Por eso, con frecuencia pierden de vista un país diferente pero simultáneo. Uno en el que la esperanza de vida al nacer se ha duplicado en poco más de un siglo. En el que la mortalidad infantil y el analfabetismo han caído en más de 90 % en este lapso, mientras el ingreso per cápita ha aumentado 15 veces. La misma pobreza que en el primer país parece abrumadora ha caído 70 % en el segundo, pues al comienzo del siglo pasado más del 90 % de la gente era pobre, pero ahora alrededor de la tercera parte lo es. Para lograr los progresos que se ilustran, este segundo país ha registrado la tasa de crecimiento económico más alta de la región en un periodo extendido de 65 años, desde que se consiguen cifras comparativas. Lo ha hecho mientras mantiene una democracia imperfecta, como todas, pero pujante y contestataria, y ha sobrevivido tantos retos, que el primer país difícilmente daría crédito. Este progreso, lento pero persistente como una marea, no ha cesado. En los últimos 30 años el segundo país ha logrado extender la cobertura de servicios públicos a 18 millones de personas nuevas, ha reducido la tasa de homicidios en más de dos tercios y ha multiplicado por cuatro el gasto público por persona, pues el gasto como proporción del PIB se ha duplicado y el PIB per cápita también.

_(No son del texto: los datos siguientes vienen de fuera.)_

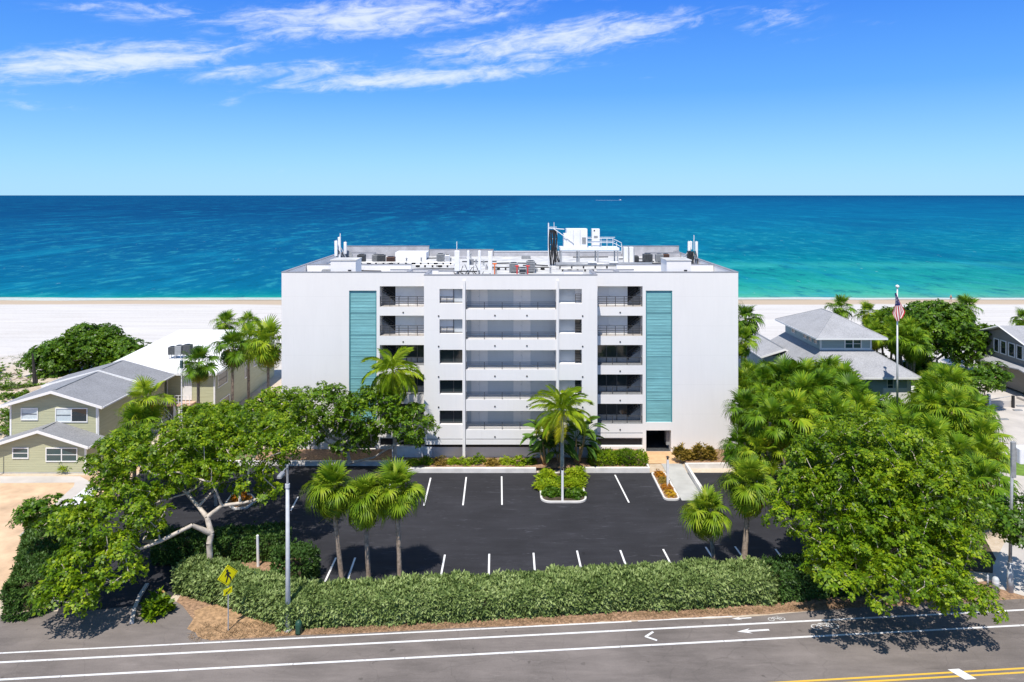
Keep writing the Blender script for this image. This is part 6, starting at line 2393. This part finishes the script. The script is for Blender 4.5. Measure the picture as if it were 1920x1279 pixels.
for cx0, cy0, sp, n in ((FX(15, 92), 92, 1.4, 90), (FX(45, 104), 104, 1.6, 70), (FX(-20, 100), 100, 2.0, 90), (FX(40, 79), 79, 1.0, 50), (FX(140, 106), 106, 2.0, 50), (FX(30, 88), 88, 1.2, 80), (FX(20, 81), 81, 1.6, 90), (FX(90, 97), 97, 1.4, 80), (FX(5, 97), 97, 1.2, 40), (FX(8, 75), 75, 1.2, 60), (FX(60, 92), 92, .7, 30), (FX(118, 100), 100, 1.5, 60)):
    for i in range(n):
        pts.append((cx0 + rngn.normal() * sp, cy0 + rngn.normal() * sp * .6, 0.25 + abs(rngn.normal()) * .3))
        sz.append(rngn.uniform(.6, 1.2))
TVd, TFd = rosette(7, 0.45, 0.2, 0.7, rngn)
clumps('dune_scrub', 'low green scrub scattered over the left dune', 'scrub', pts, [(rngn.normal() * .3, rngn.normal() * .3, 1) for _ in pts], sz, TVd, TFd, LEAF_B, 7)
mb = MB()
rng = random.Random(8)
for i in range(34):
    x, y = rng.uniform(-82, -50), rng.uniform(80, 102)
    a = rng.uniform(-.5, .5)
    l = rng.uniform(.8, 3.4)
    mb.tube([(x, y, .25), (x + l * .5 * math.cos(a), y + l * .5 * math.sin(a), .62), (x + l * math.cos(a), y + l * math.sin(a), .4)], [.05, .08, .03], 5)
tag(mb.build('driftwood', DEADW), 'scattered driftwood sticks on the left dune', 'driftwood', None, 'stuff')
# pine needles and dead leaves on the mulch
TVn, TFn = rosette(5, 0.2, 0.07, 0.15, rngn)
pts = []
while len(pts) < 1500:
    u, v = rngn.uniform(-18.5, 24), rngn.uniform(1.05, 2.6)
    if u > -12 and v > 1.6:
        continue
    p = rp(u, v)
    pts.append((p[0], p[1], .02 + rngn.random() * .03))
clumps('leaf_litter', 'pine straw and dead leaves along the road verge', 'leaf litter', pts, [(rngn.normal() * .2, rngn.normal() * .2, 1) for _ in pts], rngn.uniform(.5, 1.2, len(pts)), TVn, TFn, LEAF_T, 9)


# ------------------------------------------------------------------ poles, signs, flag, people, boat
Yp = G(540, 1182)[1]
xp = FX(540, Yp)
o = thing('street_lamp', (xp, Yp, 0), 'tall pale grey lamp pole standing in the roadside hedge', 'lamp post')
zt = FZ(872, Yp)
MB().tube([(xp, Yp, 0), (xp - .01, Yp, 4), (xp - .03, Yp, zt - 1.3)], [.16, .125, .1], 12).build('pole', POLE, o, smooth=True)
MB().tube([(xp, Yp, 0), (xp, Yp, .12)], .24, 12).build('base_plate', POLE, o)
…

El primero de estos países es el nuestro, Colombia, país aparentemente ensimismado en sus desgracias, dividido por reproches mutuos, propenso a excesos verbales e interpretaciones apocalípticas de la historia —la propia y la ajena—, y prisionero de un grado de miopía que le impide ver al segundo país. El segundo también es el nuestro, Colombia. Es uno que debería inspirar algún grado de orgullo colectivo. Es uno en el que los logros alcanzados hasta ahora —menos espectaculares que mandar a un hombre a la Luna, pero más importantes— deberían suscitar optimismo sobre la posibilidad de seguir construyendo una sociedad mejor.
Pero ha sido tal la fuerza narrativa de quienes viven en el primer país, que aun quienes hasta hace poco vivían en el segundo parecen haber perdido la voz, como si tuvieran vergüenza o estuvieran intimidados. Aunque no se hayan sumado a las voces estruendosas de quienes solo ven una larga procesión de desgracias o no compartan sus diagnósticos extremos, creen que deben imitar su gramática alarmante y, al hacerlo, han dejado de llamar la atención sobre el trabajo que se puede hacer y se necesita seguir haciendo para mantenerse en la senda lenta del progreso.
En el segundo país también hay injusticias, pero son superables. Hay retos persistentes, pero es posible hacer esfuerzos sostenidos. Hay problemas y hay maneras de resolverlos, sin necesidad de adoptar un discurso inmaduro de recriminaciones. No está claro por qué, pudiendo vivir en el segundo de estos dos países posibles, alguien quisiera quedarse en el primero, donde la desesperanza y la furia son la moneda circulante.